On July 29, a polygraph expert from the Oregon State Police gave Tom Brown a lie detector test. All the tracings of his body's reactions indicated that he was telling the truth. The victim's own wife was supporting Brown's story, all the evidence had been turned over by Brown himself, and he passed the polygraph test. It was tragic that the young husband should have died on his first wedding anniversary, but it clearly wasn't a homicide.
Tom Brown vacated the motel room and disappeared. There was no reason to require him to stay around.
The postmortem examination of Hank Marcus confirmed that he had died of a single gunshot wound to the head with the bullet entering the right cheek and traveling out the left side of his neck.
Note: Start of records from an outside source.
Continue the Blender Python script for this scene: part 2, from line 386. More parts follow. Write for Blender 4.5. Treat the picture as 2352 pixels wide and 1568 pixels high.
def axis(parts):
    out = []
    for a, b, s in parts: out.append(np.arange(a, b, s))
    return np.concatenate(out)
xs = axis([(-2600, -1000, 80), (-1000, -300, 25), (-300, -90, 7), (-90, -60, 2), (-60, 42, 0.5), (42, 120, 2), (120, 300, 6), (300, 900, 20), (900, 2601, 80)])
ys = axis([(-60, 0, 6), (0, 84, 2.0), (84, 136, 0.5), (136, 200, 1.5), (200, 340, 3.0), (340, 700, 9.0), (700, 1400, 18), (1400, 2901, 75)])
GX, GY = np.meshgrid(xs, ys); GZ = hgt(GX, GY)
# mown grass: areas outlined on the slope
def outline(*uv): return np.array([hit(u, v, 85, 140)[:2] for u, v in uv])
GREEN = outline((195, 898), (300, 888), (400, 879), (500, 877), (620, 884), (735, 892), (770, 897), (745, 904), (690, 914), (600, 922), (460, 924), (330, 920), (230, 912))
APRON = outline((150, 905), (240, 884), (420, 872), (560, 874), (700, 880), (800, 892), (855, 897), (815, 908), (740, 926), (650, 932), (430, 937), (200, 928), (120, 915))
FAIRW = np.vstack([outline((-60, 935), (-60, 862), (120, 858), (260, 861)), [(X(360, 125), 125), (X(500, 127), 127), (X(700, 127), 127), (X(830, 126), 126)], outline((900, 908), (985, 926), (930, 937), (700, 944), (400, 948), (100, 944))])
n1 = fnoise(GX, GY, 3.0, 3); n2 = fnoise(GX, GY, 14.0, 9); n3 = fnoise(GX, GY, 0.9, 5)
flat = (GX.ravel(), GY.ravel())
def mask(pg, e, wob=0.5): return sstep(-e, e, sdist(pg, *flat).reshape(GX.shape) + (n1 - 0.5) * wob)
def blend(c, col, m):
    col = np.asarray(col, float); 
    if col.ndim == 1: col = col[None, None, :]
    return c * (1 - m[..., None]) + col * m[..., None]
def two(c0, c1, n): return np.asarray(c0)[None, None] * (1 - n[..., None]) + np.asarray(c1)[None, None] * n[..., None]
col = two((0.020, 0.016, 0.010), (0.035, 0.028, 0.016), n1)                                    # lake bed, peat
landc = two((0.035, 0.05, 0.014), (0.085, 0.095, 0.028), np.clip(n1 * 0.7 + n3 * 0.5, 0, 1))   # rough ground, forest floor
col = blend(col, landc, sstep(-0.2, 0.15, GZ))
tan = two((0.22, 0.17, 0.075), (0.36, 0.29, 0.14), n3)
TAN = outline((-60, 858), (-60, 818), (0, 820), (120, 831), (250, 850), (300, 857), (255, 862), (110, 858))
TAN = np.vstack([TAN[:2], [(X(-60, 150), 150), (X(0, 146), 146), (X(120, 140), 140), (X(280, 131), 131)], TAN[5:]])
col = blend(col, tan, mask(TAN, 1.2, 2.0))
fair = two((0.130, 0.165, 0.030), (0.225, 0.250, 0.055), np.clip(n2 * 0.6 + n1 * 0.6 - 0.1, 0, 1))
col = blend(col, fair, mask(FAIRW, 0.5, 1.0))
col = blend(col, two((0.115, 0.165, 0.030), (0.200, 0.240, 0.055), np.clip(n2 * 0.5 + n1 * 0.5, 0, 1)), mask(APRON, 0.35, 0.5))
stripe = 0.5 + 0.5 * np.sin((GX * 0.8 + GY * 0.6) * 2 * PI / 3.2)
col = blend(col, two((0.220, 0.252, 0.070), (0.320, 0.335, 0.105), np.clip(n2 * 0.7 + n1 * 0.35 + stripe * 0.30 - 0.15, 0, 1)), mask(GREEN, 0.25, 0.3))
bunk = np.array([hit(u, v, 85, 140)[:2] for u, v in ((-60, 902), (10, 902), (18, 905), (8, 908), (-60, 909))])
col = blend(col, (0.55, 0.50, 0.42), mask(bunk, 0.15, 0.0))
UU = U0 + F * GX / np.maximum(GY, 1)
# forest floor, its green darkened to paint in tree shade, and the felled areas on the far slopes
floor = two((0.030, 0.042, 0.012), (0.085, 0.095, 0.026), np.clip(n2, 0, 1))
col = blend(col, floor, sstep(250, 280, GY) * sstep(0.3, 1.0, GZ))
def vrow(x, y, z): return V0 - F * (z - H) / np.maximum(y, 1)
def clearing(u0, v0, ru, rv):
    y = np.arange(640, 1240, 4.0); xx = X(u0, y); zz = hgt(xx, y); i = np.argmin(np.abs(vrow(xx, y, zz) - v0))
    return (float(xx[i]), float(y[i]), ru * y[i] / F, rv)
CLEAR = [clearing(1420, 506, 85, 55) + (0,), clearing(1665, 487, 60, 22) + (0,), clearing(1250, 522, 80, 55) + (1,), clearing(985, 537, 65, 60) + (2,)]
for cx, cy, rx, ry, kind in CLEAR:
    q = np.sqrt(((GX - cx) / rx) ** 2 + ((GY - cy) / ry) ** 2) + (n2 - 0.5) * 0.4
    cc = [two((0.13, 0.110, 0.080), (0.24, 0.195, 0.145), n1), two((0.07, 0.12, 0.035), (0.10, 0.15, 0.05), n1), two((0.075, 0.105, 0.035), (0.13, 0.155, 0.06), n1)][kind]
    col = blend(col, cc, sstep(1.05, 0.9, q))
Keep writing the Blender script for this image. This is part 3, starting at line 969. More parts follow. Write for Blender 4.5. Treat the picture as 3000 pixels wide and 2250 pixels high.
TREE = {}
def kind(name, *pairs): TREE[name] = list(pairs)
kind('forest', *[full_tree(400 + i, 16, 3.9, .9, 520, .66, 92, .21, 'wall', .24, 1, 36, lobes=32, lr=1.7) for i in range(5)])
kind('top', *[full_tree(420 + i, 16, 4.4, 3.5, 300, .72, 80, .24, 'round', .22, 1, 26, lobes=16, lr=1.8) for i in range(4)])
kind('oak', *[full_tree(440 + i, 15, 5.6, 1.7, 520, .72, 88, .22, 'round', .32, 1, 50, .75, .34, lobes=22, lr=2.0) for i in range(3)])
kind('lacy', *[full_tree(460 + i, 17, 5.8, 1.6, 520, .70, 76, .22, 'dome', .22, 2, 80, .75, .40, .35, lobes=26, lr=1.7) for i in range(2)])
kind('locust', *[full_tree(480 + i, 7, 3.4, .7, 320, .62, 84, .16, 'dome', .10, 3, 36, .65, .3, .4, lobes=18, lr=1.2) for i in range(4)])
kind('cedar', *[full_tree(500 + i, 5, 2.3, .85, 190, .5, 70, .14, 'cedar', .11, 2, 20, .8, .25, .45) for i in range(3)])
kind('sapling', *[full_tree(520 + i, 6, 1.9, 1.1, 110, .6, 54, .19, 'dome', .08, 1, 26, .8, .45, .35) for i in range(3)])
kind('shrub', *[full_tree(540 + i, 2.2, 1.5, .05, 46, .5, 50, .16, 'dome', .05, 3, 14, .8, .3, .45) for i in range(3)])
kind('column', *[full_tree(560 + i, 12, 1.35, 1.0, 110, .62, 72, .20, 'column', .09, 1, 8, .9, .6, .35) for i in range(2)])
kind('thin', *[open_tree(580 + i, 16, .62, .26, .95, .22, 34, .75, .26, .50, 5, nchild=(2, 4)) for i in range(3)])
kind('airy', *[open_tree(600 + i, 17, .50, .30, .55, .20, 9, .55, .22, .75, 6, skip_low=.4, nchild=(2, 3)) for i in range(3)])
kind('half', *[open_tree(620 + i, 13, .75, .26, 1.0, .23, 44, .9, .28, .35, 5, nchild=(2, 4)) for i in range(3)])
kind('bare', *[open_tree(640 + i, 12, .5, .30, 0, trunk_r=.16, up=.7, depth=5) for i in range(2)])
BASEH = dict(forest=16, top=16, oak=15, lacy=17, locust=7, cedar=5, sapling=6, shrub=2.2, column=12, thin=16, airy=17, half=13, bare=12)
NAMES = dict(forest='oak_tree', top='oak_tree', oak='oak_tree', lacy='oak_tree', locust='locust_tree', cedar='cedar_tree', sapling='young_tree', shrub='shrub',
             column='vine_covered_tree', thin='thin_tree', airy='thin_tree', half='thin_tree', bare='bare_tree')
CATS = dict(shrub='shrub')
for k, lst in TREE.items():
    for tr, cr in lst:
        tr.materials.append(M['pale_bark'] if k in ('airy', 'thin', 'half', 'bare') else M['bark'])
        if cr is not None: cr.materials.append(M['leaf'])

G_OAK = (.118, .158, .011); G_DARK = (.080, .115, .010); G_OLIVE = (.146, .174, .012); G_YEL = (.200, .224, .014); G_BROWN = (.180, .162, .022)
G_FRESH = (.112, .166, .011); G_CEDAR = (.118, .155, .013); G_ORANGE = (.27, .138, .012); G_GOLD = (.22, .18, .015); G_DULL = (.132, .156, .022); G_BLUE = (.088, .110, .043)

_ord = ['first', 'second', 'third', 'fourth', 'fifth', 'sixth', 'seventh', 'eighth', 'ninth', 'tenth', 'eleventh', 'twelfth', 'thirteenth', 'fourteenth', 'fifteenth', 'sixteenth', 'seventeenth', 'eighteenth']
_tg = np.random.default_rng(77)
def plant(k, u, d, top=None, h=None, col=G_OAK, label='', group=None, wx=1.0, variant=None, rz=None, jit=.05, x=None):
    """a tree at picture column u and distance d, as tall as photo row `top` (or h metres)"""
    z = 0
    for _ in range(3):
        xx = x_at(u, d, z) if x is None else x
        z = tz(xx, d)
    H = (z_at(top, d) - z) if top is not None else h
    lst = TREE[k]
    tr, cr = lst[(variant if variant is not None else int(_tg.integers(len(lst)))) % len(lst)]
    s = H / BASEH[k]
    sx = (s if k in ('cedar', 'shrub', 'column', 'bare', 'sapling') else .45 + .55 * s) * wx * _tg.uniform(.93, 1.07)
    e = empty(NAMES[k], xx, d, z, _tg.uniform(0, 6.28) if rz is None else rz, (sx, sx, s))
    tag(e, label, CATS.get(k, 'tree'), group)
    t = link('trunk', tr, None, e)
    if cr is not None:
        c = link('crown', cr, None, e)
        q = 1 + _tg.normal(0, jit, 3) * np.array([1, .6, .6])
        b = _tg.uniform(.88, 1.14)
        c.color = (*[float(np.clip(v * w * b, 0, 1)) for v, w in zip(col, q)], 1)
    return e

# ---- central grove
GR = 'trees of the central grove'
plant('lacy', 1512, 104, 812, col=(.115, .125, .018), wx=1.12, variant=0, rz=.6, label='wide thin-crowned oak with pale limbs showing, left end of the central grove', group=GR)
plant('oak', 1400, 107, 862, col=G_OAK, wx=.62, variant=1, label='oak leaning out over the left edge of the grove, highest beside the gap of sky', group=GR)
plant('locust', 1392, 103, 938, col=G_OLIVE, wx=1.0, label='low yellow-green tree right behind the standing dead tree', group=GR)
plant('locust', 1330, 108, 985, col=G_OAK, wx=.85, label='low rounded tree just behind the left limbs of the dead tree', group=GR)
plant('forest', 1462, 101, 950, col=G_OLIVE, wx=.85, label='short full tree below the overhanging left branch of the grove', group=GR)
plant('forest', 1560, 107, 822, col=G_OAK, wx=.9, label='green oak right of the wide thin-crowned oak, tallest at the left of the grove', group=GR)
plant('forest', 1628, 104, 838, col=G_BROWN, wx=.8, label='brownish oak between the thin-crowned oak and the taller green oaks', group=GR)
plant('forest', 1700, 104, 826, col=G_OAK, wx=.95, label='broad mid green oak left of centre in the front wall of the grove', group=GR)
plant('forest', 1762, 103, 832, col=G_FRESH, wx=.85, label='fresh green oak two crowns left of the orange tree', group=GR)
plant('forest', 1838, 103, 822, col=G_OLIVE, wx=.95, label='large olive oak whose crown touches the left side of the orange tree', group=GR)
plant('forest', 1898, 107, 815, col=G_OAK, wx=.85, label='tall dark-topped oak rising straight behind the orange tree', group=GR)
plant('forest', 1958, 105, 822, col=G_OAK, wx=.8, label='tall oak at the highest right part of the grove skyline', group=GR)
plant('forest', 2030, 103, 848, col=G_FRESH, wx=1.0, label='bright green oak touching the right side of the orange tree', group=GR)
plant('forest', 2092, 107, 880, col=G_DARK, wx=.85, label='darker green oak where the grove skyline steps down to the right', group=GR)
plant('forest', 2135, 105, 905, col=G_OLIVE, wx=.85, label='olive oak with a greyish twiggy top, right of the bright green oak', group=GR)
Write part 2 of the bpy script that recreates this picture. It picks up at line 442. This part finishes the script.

The path of the bullet had been almost horizontal, indicating that he was standing next to someone of similar height when he was shot. Unfortunately, because of the extreme decomposition of the tissue, there was no way to determine if there had been any blotching or stippling of powder burns around the wound. That eliminated their chance to establish how far the shooter had been from the victim.
However, because the Oregon State Crime Lab was doing a special study on lead traces in bullet wounds, two fragments of Hank Marcus's tissue— each no more than an inch or so in diameter— were excised from the site of the entrance and exit wounds so they could be examined under a scanning electron microscope equipped with a laser beam.
Because of an oversight, Rusty's body was buried before the direction of the wound to the dog's head could be determined. And he wasn't buried in a single grave, but in a mass grave at the city dump with several other dogs.
Hank Marcus was buried, too, and Robin and their families tried to pick up the loose threads of their lives.